Scripts that build scenes
***
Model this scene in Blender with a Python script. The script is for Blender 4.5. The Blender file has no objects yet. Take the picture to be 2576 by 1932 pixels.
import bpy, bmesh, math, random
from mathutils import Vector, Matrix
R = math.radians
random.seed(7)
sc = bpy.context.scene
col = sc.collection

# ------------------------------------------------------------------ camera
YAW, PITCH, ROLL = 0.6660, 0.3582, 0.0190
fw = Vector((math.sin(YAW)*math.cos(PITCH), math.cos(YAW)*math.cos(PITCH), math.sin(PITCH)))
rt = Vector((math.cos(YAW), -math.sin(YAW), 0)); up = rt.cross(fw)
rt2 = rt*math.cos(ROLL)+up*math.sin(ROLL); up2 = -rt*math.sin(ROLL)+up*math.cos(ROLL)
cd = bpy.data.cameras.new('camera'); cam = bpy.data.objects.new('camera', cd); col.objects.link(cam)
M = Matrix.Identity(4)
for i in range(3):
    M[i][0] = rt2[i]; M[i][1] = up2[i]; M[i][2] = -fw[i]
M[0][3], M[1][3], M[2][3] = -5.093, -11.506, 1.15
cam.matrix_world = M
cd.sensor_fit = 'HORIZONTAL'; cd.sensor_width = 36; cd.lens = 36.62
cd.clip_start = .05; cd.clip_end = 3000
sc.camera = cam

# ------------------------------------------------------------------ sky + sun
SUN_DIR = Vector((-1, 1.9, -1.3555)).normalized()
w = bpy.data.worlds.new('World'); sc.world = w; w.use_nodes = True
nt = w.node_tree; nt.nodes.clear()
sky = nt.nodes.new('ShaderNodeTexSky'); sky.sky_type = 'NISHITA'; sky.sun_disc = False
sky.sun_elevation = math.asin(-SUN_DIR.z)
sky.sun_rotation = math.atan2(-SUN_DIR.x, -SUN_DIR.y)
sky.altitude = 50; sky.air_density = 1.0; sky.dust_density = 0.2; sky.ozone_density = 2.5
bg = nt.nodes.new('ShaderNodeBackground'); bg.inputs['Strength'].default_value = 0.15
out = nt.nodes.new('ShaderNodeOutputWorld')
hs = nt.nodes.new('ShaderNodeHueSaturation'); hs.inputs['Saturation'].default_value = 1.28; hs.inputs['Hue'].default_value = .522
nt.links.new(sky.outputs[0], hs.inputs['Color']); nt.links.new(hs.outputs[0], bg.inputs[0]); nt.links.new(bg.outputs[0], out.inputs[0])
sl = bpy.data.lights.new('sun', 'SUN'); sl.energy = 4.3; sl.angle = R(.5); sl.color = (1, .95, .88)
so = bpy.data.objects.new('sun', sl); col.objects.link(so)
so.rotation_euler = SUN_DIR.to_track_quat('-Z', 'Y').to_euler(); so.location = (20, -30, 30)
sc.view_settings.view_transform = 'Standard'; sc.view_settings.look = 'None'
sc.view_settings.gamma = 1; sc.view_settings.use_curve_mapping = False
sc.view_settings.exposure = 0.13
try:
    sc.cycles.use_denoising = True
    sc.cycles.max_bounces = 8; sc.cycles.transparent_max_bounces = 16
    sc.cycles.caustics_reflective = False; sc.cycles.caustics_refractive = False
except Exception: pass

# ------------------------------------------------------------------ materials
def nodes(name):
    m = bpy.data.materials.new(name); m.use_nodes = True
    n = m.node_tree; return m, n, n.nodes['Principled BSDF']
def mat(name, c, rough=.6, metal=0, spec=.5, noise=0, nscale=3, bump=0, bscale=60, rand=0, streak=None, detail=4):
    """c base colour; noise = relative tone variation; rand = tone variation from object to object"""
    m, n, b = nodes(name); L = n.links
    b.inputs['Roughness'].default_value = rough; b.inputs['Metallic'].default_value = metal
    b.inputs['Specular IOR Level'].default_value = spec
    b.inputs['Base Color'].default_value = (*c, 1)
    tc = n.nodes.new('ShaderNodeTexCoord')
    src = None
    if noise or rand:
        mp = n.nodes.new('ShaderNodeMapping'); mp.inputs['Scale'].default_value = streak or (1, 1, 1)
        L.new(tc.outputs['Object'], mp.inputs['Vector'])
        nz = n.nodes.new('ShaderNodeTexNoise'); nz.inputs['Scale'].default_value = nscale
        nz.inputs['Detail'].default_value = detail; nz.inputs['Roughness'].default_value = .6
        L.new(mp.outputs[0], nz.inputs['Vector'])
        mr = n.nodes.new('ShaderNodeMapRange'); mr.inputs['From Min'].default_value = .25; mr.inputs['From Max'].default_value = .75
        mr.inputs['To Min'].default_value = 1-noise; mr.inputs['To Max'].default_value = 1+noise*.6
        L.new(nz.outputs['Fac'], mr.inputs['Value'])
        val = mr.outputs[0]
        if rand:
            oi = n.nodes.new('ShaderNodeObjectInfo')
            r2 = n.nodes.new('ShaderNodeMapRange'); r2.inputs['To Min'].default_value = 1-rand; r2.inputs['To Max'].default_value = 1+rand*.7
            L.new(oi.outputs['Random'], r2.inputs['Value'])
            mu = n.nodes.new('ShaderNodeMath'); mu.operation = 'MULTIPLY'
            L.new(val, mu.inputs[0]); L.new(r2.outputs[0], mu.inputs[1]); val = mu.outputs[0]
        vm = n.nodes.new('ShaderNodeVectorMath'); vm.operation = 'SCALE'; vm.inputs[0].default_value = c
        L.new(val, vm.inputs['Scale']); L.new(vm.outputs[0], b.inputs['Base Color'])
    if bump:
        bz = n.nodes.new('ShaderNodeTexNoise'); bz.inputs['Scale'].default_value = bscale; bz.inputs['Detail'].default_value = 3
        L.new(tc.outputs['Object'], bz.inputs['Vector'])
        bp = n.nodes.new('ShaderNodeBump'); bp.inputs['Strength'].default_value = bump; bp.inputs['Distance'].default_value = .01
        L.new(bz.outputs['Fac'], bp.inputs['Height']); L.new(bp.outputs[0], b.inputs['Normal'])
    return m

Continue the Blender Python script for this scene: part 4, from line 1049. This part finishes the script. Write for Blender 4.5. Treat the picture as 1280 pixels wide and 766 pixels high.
***
PROBLEM TO SOLVE
Identify lines with the string "Blender". Copy each one.

REPLY
Model this scene in Blender with a Python script. The script is for Blender 4.5. The Blender file has no objects yet. Take the picture to be 2576 by 1932 pixels.
Continue the Blender Python script for this scene: part 4, from line 1049. This part finishes the script. Write for Blender 4.5. Treat the picture as 1280 pixels wide and 766 pixels high.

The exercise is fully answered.